Chantagem para votar pacote fiscal é exemplo mais evidente do desejo de que recursos continuem escoando para bases eleitorais por baixo dos panos
É dentro deste contexto que o Executivo foi chantageado a arrumar um jeitinho para liberar emendas passando por brechas deixadas pela decisão do ministro Flávio Dino, referendada pelo plenário do STF, que determinou que a gastança com recursos públicos tenham que seguir as regras constitucionais relativas à transparência, à rastreabilidade e ao controle público. Basicamente, o que os parlamentares exigiram é liberar dinheiro para seus aliados sem a exigência prévia de um plano de trabalho para a destinação das emendas Pix, sem a exigência de identificação nominal do parlamentar solicitante ou autor da proposta e sem a regra que limita o teto de valor das emendas. E o governo Lula aceitou.

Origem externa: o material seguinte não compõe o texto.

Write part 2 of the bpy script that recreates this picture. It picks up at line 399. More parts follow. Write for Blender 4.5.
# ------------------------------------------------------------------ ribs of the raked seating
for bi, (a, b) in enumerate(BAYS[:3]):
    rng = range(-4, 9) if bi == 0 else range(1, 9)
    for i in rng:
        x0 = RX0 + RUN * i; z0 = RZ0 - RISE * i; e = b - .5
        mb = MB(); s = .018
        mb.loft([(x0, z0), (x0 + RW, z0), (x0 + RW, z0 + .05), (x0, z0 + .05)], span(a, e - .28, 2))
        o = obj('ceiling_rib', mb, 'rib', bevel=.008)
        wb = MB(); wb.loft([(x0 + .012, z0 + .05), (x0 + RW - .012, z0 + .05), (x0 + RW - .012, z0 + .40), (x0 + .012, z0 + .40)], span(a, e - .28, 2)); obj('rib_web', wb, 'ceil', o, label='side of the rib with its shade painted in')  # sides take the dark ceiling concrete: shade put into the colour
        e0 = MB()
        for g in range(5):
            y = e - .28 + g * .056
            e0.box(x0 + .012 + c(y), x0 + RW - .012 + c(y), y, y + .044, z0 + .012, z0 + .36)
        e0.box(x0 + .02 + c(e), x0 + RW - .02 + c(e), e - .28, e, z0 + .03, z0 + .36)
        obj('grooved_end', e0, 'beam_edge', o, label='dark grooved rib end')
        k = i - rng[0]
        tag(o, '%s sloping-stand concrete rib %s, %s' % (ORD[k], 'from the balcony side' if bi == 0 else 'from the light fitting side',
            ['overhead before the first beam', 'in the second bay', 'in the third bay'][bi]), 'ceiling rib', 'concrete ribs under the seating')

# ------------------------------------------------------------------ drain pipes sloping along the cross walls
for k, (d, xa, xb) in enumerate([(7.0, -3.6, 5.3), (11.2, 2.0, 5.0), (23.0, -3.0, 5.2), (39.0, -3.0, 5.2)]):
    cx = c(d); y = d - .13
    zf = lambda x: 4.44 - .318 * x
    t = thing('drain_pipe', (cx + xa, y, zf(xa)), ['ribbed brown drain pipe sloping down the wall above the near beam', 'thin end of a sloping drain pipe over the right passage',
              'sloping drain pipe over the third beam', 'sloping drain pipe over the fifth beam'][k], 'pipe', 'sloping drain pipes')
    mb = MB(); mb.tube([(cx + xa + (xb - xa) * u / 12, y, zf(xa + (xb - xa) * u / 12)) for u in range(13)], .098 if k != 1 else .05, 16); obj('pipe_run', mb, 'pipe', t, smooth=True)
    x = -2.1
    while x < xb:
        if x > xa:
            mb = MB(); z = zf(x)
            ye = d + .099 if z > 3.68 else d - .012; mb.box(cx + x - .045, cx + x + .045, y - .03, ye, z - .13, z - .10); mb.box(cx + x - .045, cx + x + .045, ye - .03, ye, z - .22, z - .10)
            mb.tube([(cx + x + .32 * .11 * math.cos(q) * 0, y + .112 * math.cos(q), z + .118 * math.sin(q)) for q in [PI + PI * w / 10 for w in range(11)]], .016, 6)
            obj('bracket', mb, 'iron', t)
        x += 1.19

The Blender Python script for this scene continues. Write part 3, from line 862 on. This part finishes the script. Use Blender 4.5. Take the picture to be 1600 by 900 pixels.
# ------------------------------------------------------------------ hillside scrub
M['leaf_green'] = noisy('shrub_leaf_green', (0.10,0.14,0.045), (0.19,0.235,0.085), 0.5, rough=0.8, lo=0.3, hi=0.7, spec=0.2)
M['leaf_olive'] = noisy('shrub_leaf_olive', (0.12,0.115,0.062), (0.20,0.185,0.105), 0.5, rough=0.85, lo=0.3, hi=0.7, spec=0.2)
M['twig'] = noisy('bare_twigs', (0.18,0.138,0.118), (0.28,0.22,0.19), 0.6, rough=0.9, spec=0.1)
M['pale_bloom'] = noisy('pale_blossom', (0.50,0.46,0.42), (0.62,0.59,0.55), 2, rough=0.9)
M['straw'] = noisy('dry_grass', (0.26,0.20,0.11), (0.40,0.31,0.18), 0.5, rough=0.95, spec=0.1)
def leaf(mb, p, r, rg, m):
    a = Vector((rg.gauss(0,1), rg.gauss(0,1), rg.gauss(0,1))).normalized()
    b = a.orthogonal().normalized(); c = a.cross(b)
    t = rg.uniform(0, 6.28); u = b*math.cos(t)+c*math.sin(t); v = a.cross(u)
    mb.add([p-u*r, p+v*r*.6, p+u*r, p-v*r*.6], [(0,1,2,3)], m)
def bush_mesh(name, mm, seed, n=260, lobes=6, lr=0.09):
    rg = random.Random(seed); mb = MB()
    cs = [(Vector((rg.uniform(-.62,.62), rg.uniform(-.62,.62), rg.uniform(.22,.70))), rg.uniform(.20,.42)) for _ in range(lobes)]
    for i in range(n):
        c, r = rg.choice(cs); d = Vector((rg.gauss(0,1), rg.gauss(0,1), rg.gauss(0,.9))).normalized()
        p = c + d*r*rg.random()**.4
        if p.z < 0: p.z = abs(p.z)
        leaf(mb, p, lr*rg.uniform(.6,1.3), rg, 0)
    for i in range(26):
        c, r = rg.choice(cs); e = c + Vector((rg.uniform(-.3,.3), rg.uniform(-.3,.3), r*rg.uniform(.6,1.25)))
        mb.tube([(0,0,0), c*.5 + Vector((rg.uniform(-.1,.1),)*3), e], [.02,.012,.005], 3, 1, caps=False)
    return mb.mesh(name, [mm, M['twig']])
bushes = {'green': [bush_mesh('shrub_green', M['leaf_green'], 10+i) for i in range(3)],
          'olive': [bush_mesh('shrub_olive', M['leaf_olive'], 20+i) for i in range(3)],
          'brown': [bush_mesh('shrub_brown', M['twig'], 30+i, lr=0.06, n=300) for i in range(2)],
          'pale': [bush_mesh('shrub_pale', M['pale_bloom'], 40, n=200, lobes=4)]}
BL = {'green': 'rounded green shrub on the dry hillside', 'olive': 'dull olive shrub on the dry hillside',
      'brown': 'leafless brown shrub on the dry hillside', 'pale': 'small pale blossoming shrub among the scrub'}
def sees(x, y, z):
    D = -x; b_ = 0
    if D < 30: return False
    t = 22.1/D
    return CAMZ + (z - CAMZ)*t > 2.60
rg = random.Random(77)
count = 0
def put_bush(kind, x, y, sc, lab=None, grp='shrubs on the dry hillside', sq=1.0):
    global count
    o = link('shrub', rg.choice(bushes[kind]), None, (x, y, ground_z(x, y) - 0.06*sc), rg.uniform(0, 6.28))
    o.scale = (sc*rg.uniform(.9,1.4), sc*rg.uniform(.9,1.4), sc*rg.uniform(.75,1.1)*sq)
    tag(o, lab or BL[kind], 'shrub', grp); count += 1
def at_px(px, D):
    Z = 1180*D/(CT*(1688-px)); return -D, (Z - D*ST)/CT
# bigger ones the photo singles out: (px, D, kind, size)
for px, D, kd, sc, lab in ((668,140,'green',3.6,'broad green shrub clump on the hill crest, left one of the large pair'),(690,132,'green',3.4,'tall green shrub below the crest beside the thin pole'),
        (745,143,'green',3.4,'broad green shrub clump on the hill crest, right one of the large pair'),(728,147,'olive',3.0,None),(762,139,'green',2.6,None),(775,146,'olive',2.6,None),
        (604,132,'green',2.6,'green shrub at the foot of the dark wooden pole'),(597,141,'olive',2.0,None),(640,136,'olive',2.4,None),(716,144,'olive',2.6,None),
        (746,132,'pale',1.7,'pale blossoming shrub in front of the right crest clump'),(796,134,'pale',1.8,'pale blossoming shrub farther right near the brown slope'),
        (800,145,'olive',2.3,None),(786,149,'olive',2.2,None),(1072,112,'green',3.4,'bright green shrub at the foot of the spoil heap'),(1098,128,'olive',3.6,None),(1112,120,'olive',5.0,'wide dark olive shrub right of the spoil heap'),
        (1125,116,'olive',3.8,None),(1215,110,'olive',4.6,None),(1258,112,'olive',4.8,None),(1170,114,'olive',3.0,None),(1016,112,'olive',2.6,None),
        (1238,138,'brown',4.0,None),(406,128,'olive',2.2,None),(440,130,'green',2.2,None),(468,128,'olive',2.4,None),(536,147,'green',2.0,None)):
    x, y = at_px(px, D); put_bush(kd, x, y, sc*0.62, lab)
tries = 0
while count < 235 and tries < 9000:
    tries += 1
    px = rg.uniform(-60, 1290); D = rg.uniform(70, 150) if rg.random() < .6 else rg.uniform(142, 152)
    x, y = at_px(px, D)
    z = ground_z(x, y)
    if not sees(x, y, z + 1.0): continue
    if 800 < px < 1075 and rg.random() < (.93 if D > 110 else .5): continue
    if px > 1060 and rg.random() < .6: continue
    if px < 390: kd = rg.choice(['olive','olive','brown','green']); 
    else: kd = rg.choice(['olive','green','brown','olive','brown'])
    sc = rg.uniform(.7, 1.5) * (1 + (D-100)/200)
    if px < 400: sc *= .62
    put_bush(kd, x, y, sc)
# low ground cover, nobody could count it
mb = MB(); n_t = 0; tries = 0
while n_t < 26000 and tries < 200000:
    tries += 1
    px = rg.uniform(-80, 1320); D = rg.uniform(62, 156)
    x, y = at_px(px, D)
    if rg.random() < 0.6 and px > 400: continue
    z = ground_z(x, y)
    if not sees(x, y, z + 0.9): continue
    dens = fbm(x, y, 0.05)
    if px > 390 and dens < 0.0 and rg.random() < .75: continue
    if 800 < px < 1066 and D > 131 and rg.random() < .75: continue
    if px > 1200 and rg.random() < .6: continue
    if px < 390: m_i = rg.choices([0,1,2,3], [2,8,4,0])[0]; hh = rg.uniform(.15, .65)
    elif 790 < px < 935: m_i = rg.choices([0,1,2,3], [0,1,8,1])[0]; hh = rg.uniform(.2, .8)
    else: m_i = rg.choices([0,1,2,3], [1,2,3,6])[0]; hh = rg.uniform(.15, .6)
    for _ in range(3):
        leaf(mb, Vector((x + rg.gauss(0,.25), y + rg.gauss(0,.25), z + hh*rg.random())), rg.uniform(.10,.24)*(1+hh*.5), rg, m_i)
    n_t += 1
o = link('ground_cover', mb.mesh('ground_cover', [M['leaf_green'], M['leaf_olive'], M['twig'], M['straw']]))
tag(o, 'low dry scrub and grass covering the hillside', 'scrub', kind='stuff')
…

A ameaça exposta na reunião de Arthur Lira e Rodrigo Pacheco com Lula antes da internação do presidente foi não votar a Lei de Diretrizes Orçamentárias, a Lei Orçamentária Anual e, sobretudo, o pacote fiscal do governo, ou ao menos desidratá-lo. Pacote este já considerado modesto pelo mercado financeiro. Ou seja: para permitir que o País corte gastos, o Congresso quer, em troca, que seja liberado para gastar mais e sem transparência. Até pode cortar aumento do mínimo, restringir BPC ou qualquer coisa que o valha, contanto que não se toque nas emendas. Na prática, os parlamentares se apossam ainda mais de um Orçamento no qual apenas sua fatia é sempre preservada.
Isso deveria ser suficiente para uma punição nas urnas aos atuais ocupantes de vagas no Parlamento. E para uma mobilização popular. Mas a polarização insana e ideológica que transformou o debate político brasileiro impede que haja qualquer articulação relevante na sociedade civil contra esse tipo de chantagem. Enquanto a direita bolsonarista que domina quase metade do eleitorado está focada em arrumar um jeito de salvar o ex-presidente da cadeia ou fazer avançar pautas batidas como voto impresso e o armamento da população, a esquerda lava roupa suja por seu resultado eleitoral e tenta encontrar culpados pelo fato de que o governo não consegue melhorar seus índices de popularidade.